>> begin

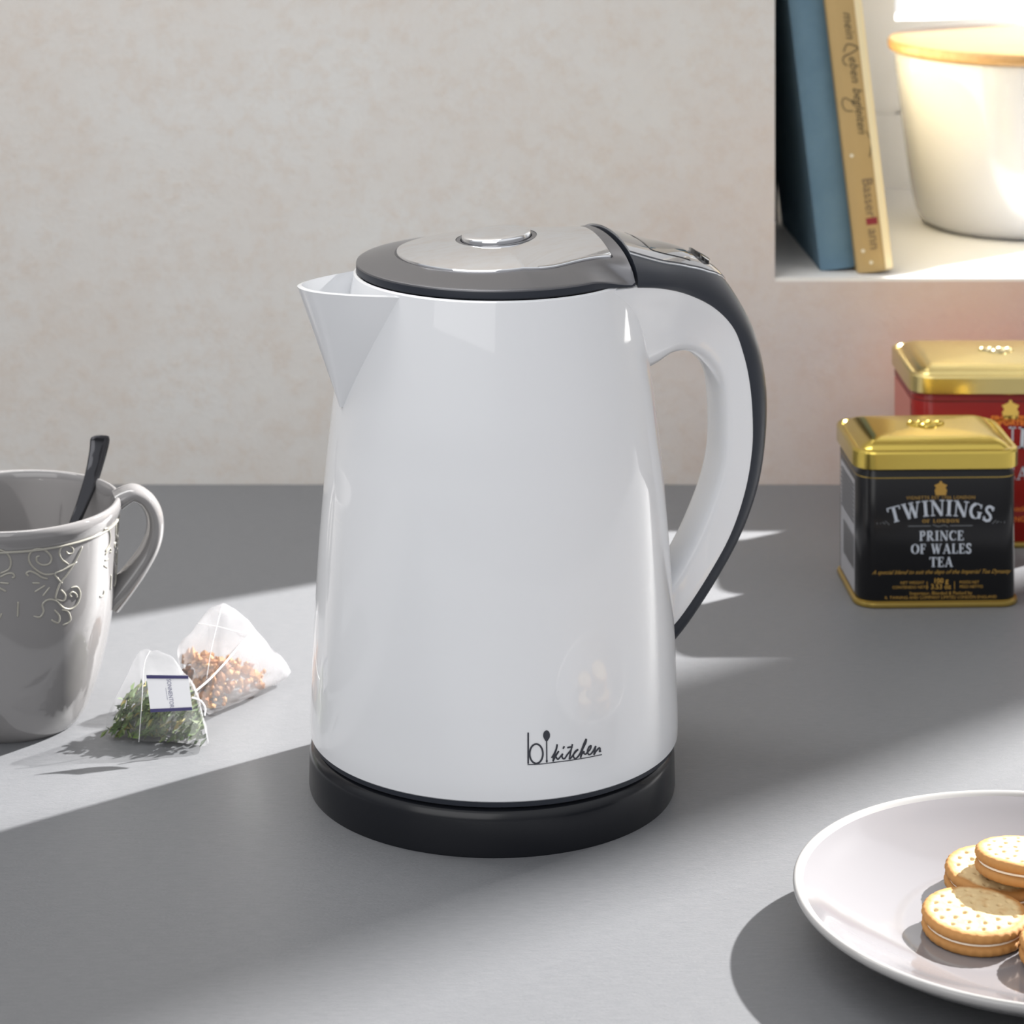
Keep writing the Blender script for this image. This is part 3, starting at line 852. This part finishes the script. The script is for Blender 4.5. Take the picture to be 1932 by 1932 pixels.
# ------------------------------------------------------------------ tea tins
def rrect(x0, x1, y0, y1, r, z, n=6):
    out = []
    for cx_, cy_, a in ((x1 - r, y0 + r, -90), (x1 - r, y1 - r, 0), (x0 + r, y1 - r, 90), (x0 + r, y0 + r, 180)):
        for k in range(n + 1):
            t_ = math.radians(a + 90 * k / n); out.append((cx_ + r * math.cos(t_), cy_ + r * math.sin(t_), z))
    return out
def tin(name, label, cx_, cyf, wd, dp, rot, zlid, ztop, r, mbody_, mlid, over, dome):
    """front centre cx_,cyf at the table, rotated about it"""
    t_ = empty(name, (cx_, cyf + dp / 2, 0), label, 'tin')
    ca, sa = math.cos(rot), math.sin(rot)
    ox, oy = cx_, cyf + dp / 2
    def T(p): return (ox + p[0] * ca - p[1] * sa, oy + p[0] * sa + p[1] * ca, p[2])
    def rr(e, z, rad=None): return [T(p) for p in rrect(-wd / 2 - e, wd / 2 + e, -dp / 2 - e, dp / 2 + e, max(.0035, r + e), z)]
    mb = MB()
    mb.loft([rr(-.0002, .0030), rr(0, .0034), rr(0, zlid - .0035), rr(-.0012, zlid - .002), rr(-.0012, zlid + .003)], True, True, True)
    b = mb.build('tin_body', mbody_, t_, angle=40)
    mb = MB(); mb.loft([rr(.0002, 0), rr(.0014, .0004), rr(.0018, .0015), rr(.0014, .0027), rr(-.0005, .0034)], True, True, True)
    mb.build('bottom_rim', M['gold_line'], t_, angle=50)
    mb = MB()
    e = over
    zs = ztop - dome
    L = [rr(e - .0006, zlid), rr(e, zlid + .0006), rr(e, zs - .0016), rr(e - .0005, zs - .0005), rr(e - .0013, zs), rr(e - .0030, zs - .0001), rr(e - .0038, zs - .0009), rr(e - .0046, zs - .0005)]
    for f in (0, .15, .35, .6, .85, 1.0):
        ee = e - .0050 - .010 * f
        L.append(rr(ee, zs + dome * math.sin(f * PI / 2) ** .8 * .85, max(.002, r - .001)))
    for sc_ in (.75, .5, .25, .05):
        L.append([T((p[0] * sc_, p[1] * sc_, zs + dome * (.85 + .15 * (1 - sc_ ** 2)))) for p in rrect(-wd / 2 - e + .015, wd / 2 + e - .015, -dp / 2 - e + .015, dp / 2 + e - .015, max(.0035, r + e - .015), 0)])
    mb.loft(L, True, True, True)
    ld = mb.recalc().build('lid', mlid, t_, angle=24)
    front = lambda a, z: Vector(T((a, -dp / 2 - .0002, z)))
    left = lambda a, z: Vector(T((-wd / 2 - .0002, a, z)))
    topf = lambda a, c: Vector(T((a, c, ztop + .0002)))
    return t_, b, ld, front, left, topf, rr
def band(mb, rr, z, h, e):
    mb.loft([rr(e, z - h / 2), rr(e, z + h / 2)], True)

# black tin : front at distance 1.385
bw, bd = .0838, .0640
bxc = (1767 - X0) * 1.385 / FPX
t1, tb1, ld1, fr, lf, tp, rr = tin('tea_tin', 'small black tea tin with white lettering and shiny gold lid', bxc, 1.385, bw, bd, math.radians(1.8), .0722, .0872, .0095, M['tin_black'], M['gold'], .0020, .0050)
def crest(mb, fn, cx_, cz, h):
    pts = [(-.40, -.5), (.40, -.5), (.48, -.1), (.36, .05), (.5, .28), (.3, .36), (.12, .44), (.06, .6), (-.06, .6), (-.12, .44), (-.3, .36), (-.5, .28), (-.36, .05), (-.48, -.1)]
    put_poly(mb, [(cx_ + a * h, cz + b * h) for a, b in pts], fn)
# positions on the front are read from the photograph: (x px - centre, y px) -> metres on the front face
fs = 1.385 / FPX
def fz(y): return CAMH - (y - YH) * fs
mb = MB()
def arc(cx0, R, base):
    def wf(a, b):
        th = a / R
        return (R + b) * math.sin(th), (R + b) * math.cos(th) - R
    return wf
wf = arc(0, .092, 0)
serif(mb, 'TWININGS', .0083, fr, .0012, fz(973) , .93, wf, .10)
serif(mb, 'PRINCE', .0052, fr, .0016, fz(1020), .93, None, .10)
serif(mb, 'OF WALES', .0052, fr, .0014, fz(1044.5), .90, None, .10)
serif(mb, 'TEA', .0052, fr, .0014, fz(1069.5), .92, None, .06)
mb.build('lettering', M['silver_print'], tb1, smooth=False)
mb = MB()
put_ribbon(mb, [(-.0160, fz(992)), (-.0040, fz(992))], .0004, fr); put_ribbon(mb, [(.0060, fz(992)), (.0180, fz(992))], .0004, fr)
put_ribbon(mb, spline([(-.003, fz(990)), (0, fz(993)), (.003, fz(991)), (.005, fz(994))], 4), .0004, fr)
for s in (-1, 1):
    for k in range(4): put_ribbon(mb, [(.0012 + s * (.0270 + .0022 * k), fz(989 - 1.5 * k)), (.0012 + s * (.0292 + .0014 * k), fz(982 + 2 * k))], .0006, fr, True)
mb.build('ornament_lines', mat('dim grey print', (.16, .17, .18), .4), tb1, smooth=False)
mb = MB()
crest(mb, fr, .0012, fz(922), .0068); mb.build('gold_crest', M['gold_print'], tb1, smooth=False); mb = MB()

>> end

Exercise directions:
Copy every line of the data exactly as written, excluding the pictures.

Response to this exercise:
Keep writing the Blender script for this image. This is part 3, starting at line 852. This part finishes the script. The script is for Blender 4.5. Take the picture to be 1932 by 1932 pixels.
# ------------------------------------------------------------------ tea tins
def rrect(x0, x1, y0, y1, r, z, n=6):
    out = []
    for cx_, cy_, a in ((x1 - r, y0 + r, -90), (x1 - r, y1 - r, 0), (x0 + r, y1 - r, 90), (x0 + r, y0 + r, 180)):
        for k in range(n + 1):
            t_ = math.radians(a + 90 * k / n); out.append((cx_ + r * math.cos(t_), cy_ + r * math.sin(t_), z))
    return out
def tin(name, label, cx_, cyf, wd, dp, rot, zlid, ztop, r, mbody_, mlid, over, dome):
    """front centre cx_,cyf at the table, rotated about it"""
    t_ = empty(name, (cx_, cyf + dp / 2, 0), label, 'tin')
    ca, sa = math.cos(rot), math.sin(rot)
    ox, oy = cx_, cyf + dp / 2
    def T(p): return (ox + p[0] * ca - p[1] * sa, oy + p[0] * sa + p[1] * ca, p[2])
    def rr(e, z, rad=None): return [T(p) for p in rrect(-wd / 2 - e, wd / 2 + e, -dp / 2 - e, dp / 2 + e, max(.0035, r + e), z)]
    mb = MB()
    mb.loft([rr(-.0002, .0030), rr(0, .0034), rr(0, zlid - .0035), rr(-.0012, zlid - .002), rr(-.0012, zlid + .003)], True, True, True)
    b = mb.build('tin_body', mbody_, t_, angle=40)
    mb = MB(); mb.loft([rr(.0002, 0), rr(.0014, .0004), rr(.0018, .0015), rr(.0014, .0027), rr(-.0005, .0034)], True, True, True)
    mb.build('bottom_rim', M['gold_line'], t_, angle=50)
    mb = MB()
    e = over
    zs = ztop - dome
    L = [rr(e - .0006, zlid), rr(e, zlid + .0006), rr(e, zs - .0016), rr(e - .0005, zs - .0005), rr(e - .0013, zs), rr(e - .0030, zs - .0001), rr(e - .0038, zs - .0009), rr(e - .0046, zs - .0005)]
    for f in (0, .15, .35, .6, .85, 1.0):
        ee = e - .0050 - .010 * f
        L.append(rr(ee, zs + dome * math.sin(f * PI / 2) ** .8 * .85, max(.002, r - .001)))
    for sc_ in (.75, .5, .25, .05):
        L.append([T((p[0] * sc_, p[1] * sc_, zs + dome * (.85 + .15 * (1 - sc_ ** 2)))) for p in rrect(-wd / 2 - e + .015, wd / 2 + e - .015, -dp / 2 - e + .015, dp / 2 + e - .015, max(.0035, r + e - .015), 0)])
    mb.loft(L, True, True, True)
    ld = mb.recalc().build('lid', mlid, t_, angle=24)
    front = lambda a, z: Vector(T((a, -dp / 2 - .0002, z)))
    left = lambda a, z: Vector(T((-wd / 2 - .0002, a, z)))
    topf = lambda a, c: Vector(T((a, c, ztop + .0002)))
    return t_, b, ld, front, left, topf, rr
def band(mb, rr, z, h, e):
    mb.loft([rr(e, z - h / 2), rr(e, z + h / 2)], True)

# black tin : front at distance 1.385
bw, bd = .0838, .0640
bxc = (1767 - X0) * 1.385 / FPX
t1, tb1, ld1, fr, lf, tp, rr = tin('tea_tin', 'small black tea tin with white lettering and shiny gold lid', bxc, 1.385, bw, bd, math.radians(1.8), .0722, .0872, .0095, M['tin_black'], M['gold'], .0020, .0050)
def crest(mb, fn, cx_, cz, h):
    pts = [(-.40, -.5), (.40, -.5), (.48, -.1), (.36, .05), (.5, .28), (.3, .36), (.12, .44), (.06, .6), (-.06, .6), (-.12, .44), (-.3, .36), (-.5, .28), (-.36, .05), (-.48, -.1)]
    put_poly(mb, [(cx_ + a * h, cz + b * h) for a, b in pts], fn)
# positions on the front are read from the photograph: (x px - centre, y px) -> metres on the front face
fs = 1.385 / FPX
def fz(y): return CAMH - (y - YH) * fs
mb = MB()
def arc(cx0, R, base):
    def wf(a, b):
        th = a / R
        return (R + b) * math.sin(th), (R + b) * math.cos(th) - R
    return wf
wf = arc(0, .092, 0)
serif(mb, 'TWININGS', .0083, fr, .0012, fz(973) , .93, wf, .10)
serif(mb, 'PRINCE', .0052, fr, .0016, fz(1020), .93, None, .10)
serif(mb, 'OF WALES', .0052, fr, .0014, fz(1044.5), .90, None, .10)
serif(mb, 'TEA', .0052, fr, .0014, fz(1069.5), .92, None, .06)
mb.build('lettering', M['silver_print'], tb1, smooth=False)
mb = MB()
put_ribbon(mb, [(-.0160, fz(992)), (-.0040, fz(992))], .0004, fr); put_ribbon(mb, [(.0060, fz(992)), (.0180, fz(992))], .0004, fr)
put_ribbon(mb, spline([(-.003, fz(990)), (0, fz(993)), (.003, fz(991)), (.005, fz(994))], 4), .0004, fr)
for s in (-1, 1):
    for k in range(4): put_ribbon(mb, [(.0012 + s * (.0270 + .0022 * k), fz(989 - 1.5 * k)), (.0012 + s * (.0292 + .0014 * k), fz(982 + 2 * k))], .0006, fr, True)
mb.build('ornament_lines', mat('dim grey print', (.16, .17, .18), .4), tb1, smooth=False)
mb = MB()
crest(mb, fr, .0012, fz(922), .0068); mb.build('gold_crest', M['gold_print'], tb1, smooth=False); mb = MB()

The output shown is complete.